>> Start
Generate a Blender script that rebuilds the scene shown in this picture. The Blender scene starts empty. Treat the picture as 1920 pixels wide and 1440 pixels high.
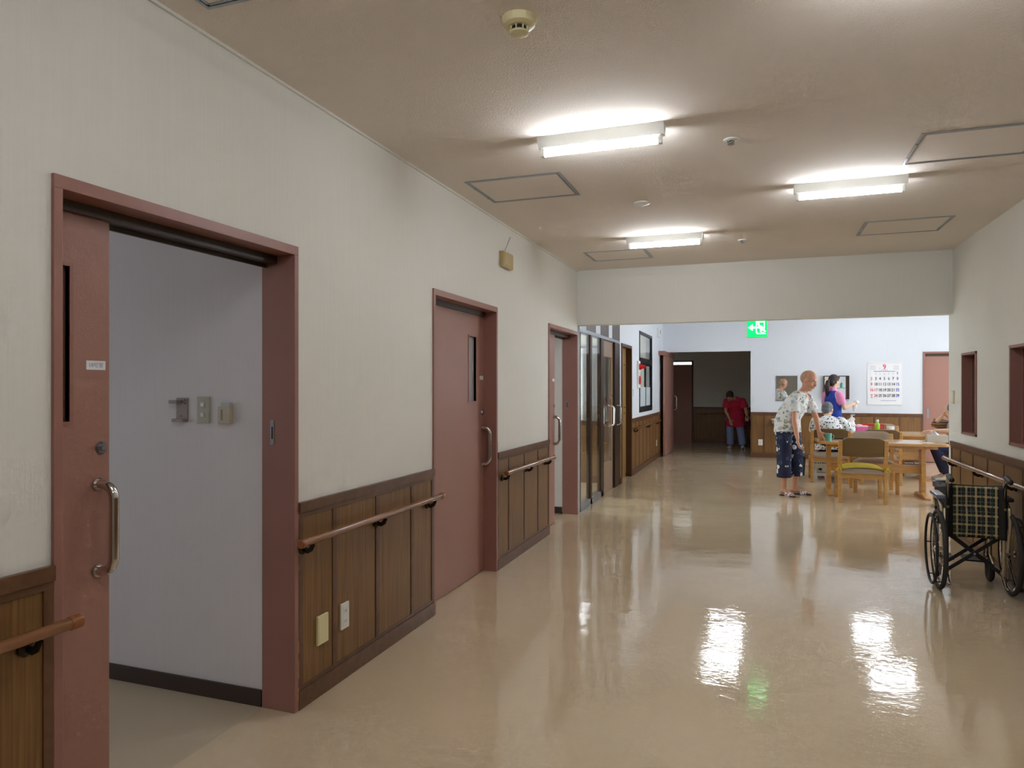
import bpy, bmesh, math, random
from mathutils import Vector, Matrix, Euler
random.seed(7)
PI = math.pi
V = Vector
sc = bpy.context.scene
COL = sc.collection

# ------------------------------------------------------------------ materials
def lin(c):
    return tuple(((x/255)/12.92 if x/255 <= .04045 else ((x/255+.055)/1.055)**2.4) for x in c) + (1,)

def new_mat(name):
    m = bpy.data.materials.new(name); m.use_nodes = True
    nt = m.node_tree
    return m, nt, nt.nodes['Principled BSDF']

def N(nt, t, **kw):
    n = nt.nodes.new(t)
    for k, v in kw.items():
        setattr(n, k, v)
    return n

def mat(name, rgb, rough=.5, metal=0, var=.05, scale=8, bump=0, bscale=60, stretch=(1, 1, 1), coat=0, spec=.5, trans=0, ior=1.5, sheen=0):
    """procedural material: a base colour with soft noise variation and an optional fine bump"""
    m, nt, b = new_mat(name)
    L = nt.links.new
    tc = N(nt, 'ShaderNodeTexCoord'); mp = N(nt, 'ShaderNodeMapping'); mp.inputs['Scale'].default_value = stretch
    L(tc.outputs['Object'], mp.inputs[0])
    nz = N(nt, 'ShaderNodeTexNoise'); nz.inputs['Scale'].default_value = scale; nz.inputs['Detail'].default_value = 4
    L(mp.outputs[0], nz.inputs['Vector'])
    mix = N(nt, 'ShaderNodeMix', data_type='RGBA')
    c = lin(rgb)
    mix.inputs[6].default_value = tuple(max(0, x*(1-var)) for x in c[:3]) + (1,)
    mix.inputs[7].default_value = tuple(min(1, x*(1+var)) for x in c[:3]) + (1,)
    L(nz.outputs[0], mix.inputs[0]); L(mix.outputs[2], b.inputs['Base Color'])
    b.inputs['Roughness'].default_value = rough; b.inputs['Metallic'].default_value = metal
    b.inputs['Specular IOR Level'].default_value = spec; b.inputs['Coat Weight'].default_value = coat
    b.inputs['Transmission Weight'].default_value = trans; b.inputs['IOR'].default_value = ior
    b.inputs['Sheen Weight'].default_value = sheen
    if bump:
        n2 = N(nt, 'ShaderNodeTexNoise'); n2.inputs['Scale'].default_value = bscale; n2.inputs['Detail'].default_value = 3
        L(mp.outputs[0], n2.inputs['Vector'])
        bp = N(nt, 'ShaderNodeBump'); bp.inputs['Strength'].default_value = bump; bp.inputs['Distance'].default_value = .01
        L(n2.outputs[0], bp.inputs['Height']); L(bp.outputs[0], b.inputs['Normal'])
    return m

def emis(name, rgb, strength, base=(240, 240, 240)):
    m, nt, b = new_mat(name)
    b.inputs['Base Color'].default_value = lin(base)
    b.inputs['Emission Color'].default_value = lin(rgb); b.inputs['Emission Strength'].default_value = strength
    return m

def wallpaper(name, rgb):
    m, nt, b = new_mat(name); L = nt.links.new
    tc = N(nt, 'ShaderNodeTexCoord'); mp = N(nt, 'ShaderNodeMapping'); mp.inputs['Scale'].default_value = (150, 150, 3)
    L(tc.outputs['Object'], mp.inputs[0])
    nz = N(nt, 'ShaderNodeTexNoise'); nz.inputs['Scale'].default_value = 1.; nz.inputs['Detail'].default_value = 4
    L(mp.outputs[0], nz.inputs['Vector'])
    n2 = N(nt, 'ShaderNodeTexNoise'); n2.inputs['Scale'].default_value = .8; L(tc.outputs['Object'], n2.inputs['Vector'])
    mix = N(nt, 'ShaderNodeMix', data_type='RGBA'); c = lin(rgb)
    mix.inputs[6].default_value = tuple(x*.95 for x in c[:3])+(1,); mix.inputs[7].default_value = tuple(min(1, x*1.03) for x in c[:3])+(1,)
    ad = N(nt, 'ShaderNodeMath', operation='MULTIPLY_ADD'); L(n2.outputs[0], ad.inputs[0]); ad.inputs[1].default_value = .25
    L(nz.outputs[0], ad.inputs[2])
    sb = N(nt, 'ShaderNodeMath', operation='SUBTRACT'); L(ad.outputs[0], sb.inputs[0]); sb.inputs[1].default_value = .12
    L(sb.outputs[0], mix.inputs[0]); L(mix.outputs[2], b.inputs['Base Color'])
    b.inputs['Roughness'].default_value = .62; b.inputs['Specular IOR Level'].default_value = .3
    bp = N(nt, 'ShaderNodeBump'); bp.inputs['Strength'].default_value = .15; bp.inputs['Distance'].default_value = .002
    L(nz.outputs[0], bp.inputs['Height']); L(bp.outputs[0], b.inputs['Normal'])
    return m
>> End
■ **Directions**: Return the full material word for word. Do not include the pictures.

■ **Complete response**:
Generate a Blender script that rebuilds the scene shown in this picture. The Blender scene starts empty. Treat the picture as 1920 pixels wide and 1440 pixels high.
import bpy, bmesh, math, random
from mathutils import Vector, Matrix, Euler
random.seed(7)
PI = math.pi
V = Vector
sc = bpy.context.scene
COL = sc.collection

# ------------------------------------------------------------------ materials
def lin(c):
    return tuple(((x/255)/12.92 if x/255 <= .04045 else ((x/255+.055)/1.055)**2.4) for x in c) + (1,)

def new_mat(name):
    m = bpy.data.materials.new(name); m.use_nodes = True
    nt = m.node_tree
    return m, nt, nt.nodes['Principled BSDF']

def N(nt, t, **kw):
    n = nt.nodes.new(t)
    for k, v in kw.items():
        setattr(n, k, v)
    return n

def mat(name, rgb, rough=.5, metal=0, var=.05, scale=8, bump=0, bscale=60, stretch=(1, 1, 1), coat=0, spec=.5, trans=0, ior=1.5, sheen=0):
    """procedural material: a base colour with soft noise variation and an optional fine bump"""
    m, nt, b = new_mat(name)
    L = nt.links.new
    tc = N(nt, 'ShaderNodeTexCoord'); mp = N(nt, 'ShaderNodeMapping'); mp.inputs['Scale'].default_value = stretch
    L(tc.outputs['Object'], mp.inputs[0])
    nz = N(nt, 'ShaderNodeTexNoise'); nz.inputs['Scale'].default_value = scale; nz.inputs['Detail'].default_value = 4
    L(mp.outputs[0], nz.inputs['Vector'])
    mix = N(nt, 'ShaderNodeMix', data_type='RGBA')
    c = lin(rgb)
    mix.inputs[6].default_value = tuple(max(0, x*(1-var)) for x in c[:3]) + (1,)
    mix.inputs[7].default_value = tuple(min(1, x*(1+var)) for x in c[:3]) + (1,)
    L(nz.outputs[0], mix.inputs[0]); L(mix.outputs[2], b.inputs['Base Color'])
    b.inputs['Roughness'].default_value = rough; b.inputs['Metallic'].default_value = metal
    b.inputs['Specular IOR Level'].default_value = spec; b.inputs['Coat Weight'].default_value = coat
    b.inputs['Transmission Weight'].default_value = trans; b.inputs['IOR'].default_value = ior
    b.inputs['Sheen Weight'].default_value = sheen
    if bump:
        n2 = N(nt, 'ShaderNodeTexNoise'); n2.inputs['Scale'].default_value = bscale; n2.inputs['Detail'].default_value = 3
        L(mp.outputs[0], n2.inputs['Vector'])
        bp = N(nt, 'ShaderNodeBump'); bp.inputs['Strength'].default_value = bump; bp.inputs['Distance'].default_value = .01
        L(n2.outputs[0], bp.inputs['Height']); L(bp.outputs[0], b.inputs['Normal'])
    return m

def emis(name, rgb, strength, base=(240, 240, 240)):
    m, nt, b = new_mat(name)
    b.inputs['Base Color'].default_value = lin(base)
    b.inputs['Emission Color'].default_value = lin(rgb); b.inputs['Emission Strength'].default_value = strength
    return m

def wallpaper(name, rgb):
    m, nt, b = new_mat(name); L = nt.links.new
    tc = N(nt, 'ShaderNodeTexCoord'); mp = N(nt, 'ShaderNodeMapping'); mp.inputs['Scale'].default_value = (150, 150, 3)
    L(tc.outputs['Object'], mp.inputs[0])
    nz = N(nt, 'ShaderNodeTexNoise'); nz.inputs['Scale'].default_value = 1.; nz.inputs['Detail'].default_value = 4
    L(mp.outputs[0], nz.inputs['Vector'])
    n2 = N(nt, 'ShaderNodeTexNoise'); n2.inputs['Scale'].default_value = .8; L(tc.outputs['Object'], n2.inputs['Vector'])
    mix = N(nt, 'ShaderNodeMix', data_type='RGBA'); c = lin(rgb)
    mix.inputs[6].default_value = tuple(x*.95 for x in c[:3])+(1,); mix.inputs[7].default_value = tuple(min(1, x*1.03) for x in c[:3])+(1,)
    ad = N(nt, 'ShaderNodeMath', operation='MULTIPLY_ADD'); L(n2.outputs[0], ad.inputs[0]); ad.inputs[1].default_value = .25
    L(nz.outputs[0], ad.inputs[2])
    sb = N(nt, 'ShaderNodeMath', operation='SUBTRACT'); L(ad.outputs[0], sb.inputs[0]); sb.inputs[1].default_value = .12
    L(sb.outputs[0], mix.inputs[0]); L(mix.outputs[2], b.inputs['Base Color'])
    b.inputs['Roughness'].default_value = .62; b.inputs['Specular IOR Level'].default_value = .3
    bp = N(nt, 'ShaderNodeBump'); bp.inputs['Strength'].default_value = .15; bp.inputs['Distance'].default_value = .002
    L(nz.outputs[0], bp.inputs['Height']); L(bp.outputs[0], b.inputs['Normal'])
    return m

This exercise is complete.